There are so many times I am sure I know where I’m going. And I’m confident that even if I get into a sticky situation, I can handle myself well enough to get out unscathed. But it rarely happens that way. I’ve gotten really good at turning around when I’m trying to navigate a city I don’t know. But it’s one thing to turn around when you’ve taken a wrong turn while you’re driving. It’s something else to turn around when you’ve made a wrong choice in life.

Wrong choices in life don’t just affect me. Getting lost in life doesn’t just have an impact on my situation; it affects the people around me too. And the really ironic part of it is that I would never get lost if I just stayed on the path God laid out.

That’s why sheep need shepherds. They aren’t capable of taking care of themselves. So someone has to provide food for them or show them where they can find food.

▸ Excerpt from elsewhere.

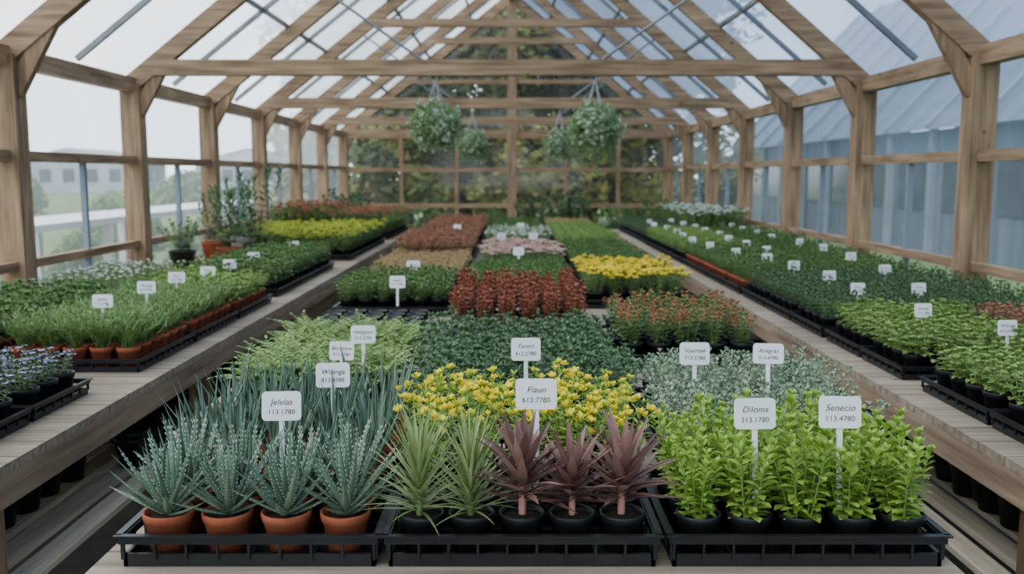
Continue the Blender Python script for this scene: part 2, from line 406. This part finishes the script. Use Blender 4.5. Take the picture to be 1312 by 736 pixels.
def pot_geo(kind, r=.047, h=.088, n=20, soil=True):
    g = Geo(); m = {'terra': 'terracotta', 'white': 'white_ceramic'}.get(kind, 'black_plastic')
    b = r*.72; rim = .018
    lathe(g, [(.0005, 0), (b, 0), (r*.93, h-rim), (r*1.0, h-rim+.001), (r*1.04, h-.002), (r*1.02, h), (r*.94, h), (r*.9, h-.014)], n, m)
    if soil:
        lathe(g, [(r*.91, h-.012), (r*.5, h-.008), (.0005, h-.006)], n, 'soil')
    return g
def tray_shell(g, W, D, h=.05, m='black_plastic'):
    w, d = W/2, D/2
    box(g, -w+.01, w-.01, -d+.01, d-.01, 0, .004, m)
    lo = .026 if h > .06 else .022
    rm = .015 if h > .06 else .012
    for s in (-1, 1):
        ya, yb = sorted((s*d, s*(d-.008)))
        box(g, -w+.006, w-.006, ya-s*.006, yb-s*.006, 0, lo, m); box(g, -w, w, ya-.002, yb+.002, h-rm, h, m)
        xa, xb = sorted((s*w, s*(w-.008)))
        box(g, xa-s*.006, xb-s*.006, -d+.006, d-.006, 0, lo, m); box(g, xa-.002, xb+.002, -d, d, h-rm, h, m)
        box(g, -w-.008, w+.008, s*d-.006 if s > 0 else -d-.008, s*d+.008 if s > 0 else -d+.006, h, h+.004, m)
        box(g, s*w-.006 if s > 0 else -w-.008, s*w+.008 if s > 0 else -w+.006, -d, d, h, h+.004, m)
    nx = max(3, int(W/.06)); ny = max(3, int(D/.06))
    for i in range(nx+1):
        x = -w+.008+(W-.016)*i/nx
        for s in (-1, 1): box(g, x-.0025, x+.0025, s*(d-.004)-.003, s*(d-.004)+.003, .015, h-.008, m)
        box(g, x-.0015, x+.0015, -d+.01, d-.01, .004, .02, m)
    for i in range(ny+1):
        y = -d+.008+(D-.016)*i/ny
        for s in (-1, 1): box(g, s*(w-.004)-.003, s*(w-.004)+.003, y-.0025, y+.0025, .015, h-.008, m)
        box(g, -w+.01, w-.01, y-.0015, y+.0015, .004, .02, m)
def tray(sp, W, D, nx, ny, pot='black', seed=0, sc=1.0, pr=None, ph=.088, tall=1.0, rows=None, th=.05):
    rr = random.Random(seed); g = Geo(); tray_shell(g, W, D, th)
    mx = (W-.03)/nx; my = (D-.03)/ny
    r = pr or min(mx, my)*.44
    pg = pot_geo(pot, r, ph, 18)
    for j in range(ny):
        for i in range(nx):
            x = -W/2+.015+mx*(i+.5); y = -D/2+.015+my*(j+.5)
            g.merge(pg, (x, y, .005))
            s = sp
            if rows: s = rows[j][i]
            if s is None: continue
            v = rr.choice(SP[s])
            g.merge(v, (x+rr.uniform(-.004, .004), y+rr.uniform(-.004, .004), ph-.004), rr.uniform(0, 6.28), sc*rr.uniform(.85, 1.12), zs=tall)
    return g
T = .82
CACHE = {}
def put(name, sp, X, Y0, Y1, W, nx=None, ny=None, pot='black', sc=1.0, z=T, **k):
    D = Y1-Y0-.02
    nx = nx or max(2, round(W/.115)); ny = ny or max(2, round(D/.115))
    key = (sp, round(W, 2), round(D, 2), nx, ny, pot, sc)
    if k or key not in CACHE:
        if sp is None and not k: k = dict(rows=[[None]*nx]*ny)
        me = tray(sp, W, D, nx, ny, pot, seed=len(bpy.data.meshes), sc=sc, **k).mesh(name)
        if not k: CACHE[key] = me
        rz = 0
    else:
        me = CACHE[key]; rz = pi
    return obj(name, me, (X, (Y0+Y1)/2, z), rz)
def run(name, sp, X, Y0, Y1, W, step=.55, **k):
    n = max(1, round((Y1-Y0)/step)); s = (Y1-Y0)/n
    for i in range(n): put(name, sp, X, Y0+s*i, Y0+s*(i+1), W, **k)

# ------------------------------------------------------------------ centre table
put('aloe_tray', 'aloe', -.525, 1.745, 2.02, .515, 4, 2, 'terra', pr=.05, th=.064, sc=1.05)
put('agave_tray', 'spear', -.55, 2.05, 2.62, .56, 5, 5, 'terra')
put('succulent_and_cordyline_tray', None, .02, 1.745, 1.995, .545, 5, 2, pr=.046, th=.064, sc=1.05,
    rows=[['yucca', 'yucca', 'cord', 'cord', 'cord'], [None]*5])
put('yellow_flower_tray', 'yellowfl', .03, 2.02, 2.50, .60, 5, 4)
put('leafy_shrub_tray', 'bright', .59, 1.745, 2.18, .55, 5, 4, pr=.045, th=.064)
run('sage_tray', 'sage', .67, 2.21, 2.69, .56, .48)
run('sage_tray', 'sage', .72, 2.73, 3.1, .62, .37)
run('dark_foliage_tray', 'darkfol', .03, 2.74, 3.92, .72, .39)
run('fern_tray', 'fern', -.65, 2.92, 3.92, .56, .5)
run('orange_foliage_tray', 'orangegreen', .72, 3.66, 4.42, .60, .36)
run('red_coleus_tray', 'redb', .03, 4.02, 5.12, .66, .55)
run('empty_pot_tray', None, -.68, 4.1, 4.7, .55, .6)
run('compact_green_tray', 'greenlow', -.66, 5.0, 5.8, .64, .4, sc=1.2)
run('marigold_tray', 'marigold', .73, 5.3, 6.3, .62, .5, sc=1.1)
run('compact_green_tray', 'greenlow', .04, 5.35, 6.55, .64, .6, sc=1.1)
run('tan_foliage_tray', 'tan', -.64, 6.1, 7.4, .64, .65)
run('pink_flower_tray', 'pink', .08, 7.0, 8.3, .66, .65)
run('herb_tray', 'greenlow', .74, 6.7, 8.5, .60, .6)
run('russet_foliage_tray', 'rust', -.68, 7.8, 9.7, .68, .63, sc=1.2)
run('white_flower_tray', 'whitefl', .06, 8.7, 10.2, .62, .5)
run('herb_tray', 'greenlite', .74, 8.8, 11.4, .62, .65, sc=1.2)
run('russet_foliage_tray', 'rust', -.66, 10.2, 12.8, .66, .65, sc=1.2)
run('compact_green_tray', 'greenlow', .04, 10.5, 12.7, .62, .55)
run('tan_foliage_tray', 'tan', .74, 11.7, 12.8, .62, .55)

# ------------------------------------------------------------------ left bench
run('pansy_tray', 'purple', -1.80, 2.42, 3.24, .58, .41)
run('pansy_tray', 'purple', -2.44, 2.42, 3.24, .58, .41)
run('seedling_tray', 'grass', -1.75, 3.56, 4.9, .56, .67, pot='terra')
run('herb_tray', 'herb', -2.38, 3.56, 4.9, .58, .67, pot='terra')
run('herb_tray', 'greenlite', -1.75, 4.92, 5.6, .56, .67, pot='terra', sc=1.3)
run('white_flower_tray', 'whitefl', -2.55, 5.3, 6.5, .58, .6, sc=.8)
run('herb_tray', 'herb', -1.80, 5.8, 7.7, .62, .66)
run('yellow_flower_tray', 'yg', -1.83, 8.3, 10.6, .74, .57, sc=1.3)
run('yellow_flower_tray', 'yg', -2.56, 8.9, 10.6, .6, .57, sc=1.2)
run('red_flower_tray', 'redfl', -1.8, 10.95, 12.9, .7, .5, sc=1.4)
run('red_flower_tray', 'redfl', -2.55, 10.95, 12.9, .7, .5, sc=1.7)
# ------------------------------------------------------------------ right bench
run('clover_tray', 'clover', 1.78, 2.3, 3.28, .60, .49)
run('clover_tray', 'clover', 2.42, 2.3, 3.28, .60, .49)
run('clover_tray', 'clover', 1.78, 3.42, 4.3, .60, .44)
run('russet_foliage_tray', 'rust', 2.42, 3.42, 4.3, .60, .44, sc=.9)
run('seedling_tray', 'darklow', 1.78, 4.34, 5.9, .60, .52)
run('seedling_tray', 'darklow', 2.42, 4.34, 5.9, .60, .52)
run('herb_tray', 'greenlow', 1.78, 5.95, 8.0, .60, .51, sc=1.15, pot='terra')
run('seedling_tray', 'greenlow', 2.42, 5.95, 8.0, .60, .51)
run('herb_tray', 'greenlite', 1.78, 8.05, 10.3, .60, .56, sc=1.2)
run('herb_tray', 'greenlow', 2.42, 8.05, 10.3, .60, .56, sc=1.2)
run('seedling_tray', 'darklow', 1.78, 10.35, 12.9, .58, .64)
run('white_flower_tray', 'whitefl', 2.44, 10.9, 12.9, .60, .5, sc=2.1)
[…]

And sheep know that, as much as a sheep can know anything. That’s where we are different. We think we can take care of ourselves. We think we can survive on our own. We think we don’t need a shepherd because if we have a shepherd that means we aren’t in control of our lives.

But shepherds know where to find food. Shepherds know where to find water. They know how to take care of their sheep. Shepherds aren’t enemies with their sheep; their sheep are their livelihood. So why wouldn’t a shepherd want the best for them?

I’m not saying we are God’s livelihood, but why wouldn’t He want the best for us? The issue comes when His best doesn’t match our expectations, and that’s when we walk away from Him and get lost looking for food along our own path. We’re fortunate that He comes looking for us.

It’s the shepherd’s job to know how to take care of  his sheep. It’s God’s job to know how to take care of us. And maybe there are times when it doesn’t feel like God is leading me along a fun path, but I need to trust that He knows where He’s going because I don’t.